▶ Task requirements
Scan the material below for lines with the word "part" and report how many there are, with nothing added.

▶ Given material
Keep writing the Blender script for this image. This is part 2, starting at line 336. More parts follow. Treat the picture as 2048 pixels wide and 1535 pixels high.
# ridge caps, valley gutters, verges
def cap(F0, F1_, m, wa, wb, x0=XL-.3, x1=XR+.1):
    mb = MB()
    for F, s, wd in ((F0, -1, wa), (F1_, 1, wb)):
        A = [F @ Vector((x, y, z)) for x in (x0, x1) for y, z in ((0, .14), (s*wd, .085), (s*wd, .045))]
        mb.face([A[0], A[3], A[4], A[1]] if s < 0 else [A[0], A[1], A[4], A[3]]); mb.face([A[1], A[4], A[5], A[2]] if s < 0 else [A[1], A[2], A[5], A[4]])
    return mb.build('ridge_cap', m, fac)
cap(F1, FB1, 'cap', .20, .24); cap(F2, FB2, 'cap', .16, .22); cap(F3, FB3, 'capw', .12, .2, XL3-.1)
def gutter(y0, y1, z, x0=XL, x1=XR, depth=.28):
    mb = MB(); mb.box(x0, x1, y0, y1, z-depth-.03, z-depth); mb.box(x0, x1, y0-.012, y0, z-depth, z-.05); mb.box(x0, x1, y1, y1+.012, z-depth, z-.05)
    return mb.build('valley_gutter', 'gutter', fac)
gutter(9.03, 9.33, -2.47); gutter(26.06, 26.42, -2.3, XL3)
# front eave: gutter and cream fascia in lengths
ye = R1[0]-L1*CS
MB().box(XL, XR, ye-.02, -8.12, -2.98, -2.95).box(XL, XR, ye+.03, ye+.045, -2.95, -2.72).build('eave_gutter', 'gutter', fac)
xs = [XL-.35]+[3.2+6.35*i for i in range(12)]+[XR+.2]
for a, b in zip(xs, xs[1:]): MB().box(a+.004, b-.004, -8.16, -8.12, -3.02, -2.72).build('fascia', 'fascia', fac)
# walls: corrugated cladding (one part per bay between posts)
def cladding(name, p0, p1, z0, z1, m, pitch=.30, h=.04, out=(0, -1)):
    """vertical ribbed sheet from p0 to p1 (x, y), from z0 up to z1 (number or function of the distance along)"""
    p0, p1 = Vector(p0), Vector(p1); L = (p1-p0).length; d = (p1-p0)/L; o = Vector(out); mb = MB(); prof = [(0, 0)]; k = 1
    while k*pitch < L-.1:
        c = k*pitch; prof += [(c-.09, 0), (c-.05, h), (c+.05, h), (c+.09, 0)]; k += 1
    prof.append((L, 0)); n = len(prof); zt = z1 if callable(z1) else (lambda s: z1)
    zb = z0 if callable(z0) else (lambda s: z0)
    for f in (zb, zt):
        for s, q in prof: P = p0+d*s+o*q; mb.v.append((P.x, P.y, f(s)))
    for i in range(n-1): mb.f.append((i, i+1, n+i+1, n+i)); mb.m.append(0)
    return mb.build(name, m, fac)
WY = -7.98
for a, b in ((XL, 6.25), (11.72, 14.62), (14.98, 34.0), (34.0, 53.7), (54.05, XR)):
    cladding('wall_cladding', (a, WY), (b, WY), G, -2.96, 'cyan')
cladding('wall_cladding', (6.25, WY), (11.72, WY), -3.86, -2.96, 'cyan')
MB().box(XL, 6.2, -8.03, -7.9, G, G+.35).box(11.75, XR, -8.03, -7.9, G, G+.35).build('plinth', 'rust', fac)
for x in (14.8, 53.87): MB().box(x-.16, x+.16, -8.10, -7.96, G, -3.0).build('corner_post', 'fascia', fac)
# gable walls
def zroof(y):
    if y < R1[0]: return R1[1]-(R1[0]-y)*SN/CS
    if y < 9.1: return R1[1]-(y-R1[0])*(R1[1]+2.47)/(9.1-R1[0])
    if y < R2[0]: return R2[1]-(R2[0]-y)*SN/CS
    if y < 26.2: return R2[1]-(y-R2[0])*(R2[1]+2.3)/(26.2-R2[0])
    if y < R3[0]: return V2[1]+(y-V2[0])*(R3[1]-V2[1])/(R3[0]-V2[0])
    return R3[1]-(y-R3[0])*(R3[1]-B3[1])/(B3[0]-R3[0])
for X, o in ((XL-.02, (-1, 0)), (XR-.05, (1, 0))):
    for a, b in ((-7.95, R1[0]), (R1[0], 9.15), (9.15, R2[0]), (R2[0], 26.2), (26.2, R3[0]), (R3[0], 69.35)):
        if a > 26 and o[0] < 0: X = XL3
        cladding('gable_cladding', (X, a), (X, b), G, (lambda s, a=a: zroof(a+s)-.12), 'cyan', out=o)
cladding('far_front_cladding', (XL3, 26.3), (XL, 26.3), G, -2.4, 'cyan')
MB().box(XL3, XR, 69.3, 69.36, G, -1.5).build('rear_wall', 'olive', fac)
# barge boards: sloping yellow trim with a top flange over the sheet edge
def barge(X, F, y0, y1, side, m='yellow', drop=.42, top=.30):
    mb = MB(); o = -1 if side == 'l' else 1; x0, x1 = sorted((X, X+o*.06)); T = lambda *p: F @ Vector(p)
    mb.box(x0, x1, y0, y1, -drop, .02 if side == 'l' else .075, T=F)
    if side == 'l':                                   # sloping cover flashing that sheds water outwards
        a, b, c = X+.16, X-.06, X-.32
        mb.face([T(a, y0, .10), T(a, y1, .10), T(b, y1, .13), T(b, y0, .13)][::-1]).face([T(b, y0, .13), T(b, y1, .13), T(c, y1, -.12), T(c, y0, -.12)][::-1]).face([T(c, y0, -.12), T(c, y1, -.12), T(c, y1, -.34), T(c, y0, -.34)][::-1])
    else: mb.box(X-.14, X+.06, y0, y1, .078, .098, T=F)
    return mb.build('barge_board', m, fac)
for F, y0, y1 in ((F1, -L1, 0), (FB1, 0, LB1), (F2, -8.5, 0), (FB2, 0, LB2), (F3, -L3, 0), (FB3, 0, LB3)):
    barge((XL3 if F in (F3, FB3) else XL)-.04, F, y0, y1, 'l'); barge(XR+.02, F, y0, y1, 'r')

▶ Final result
2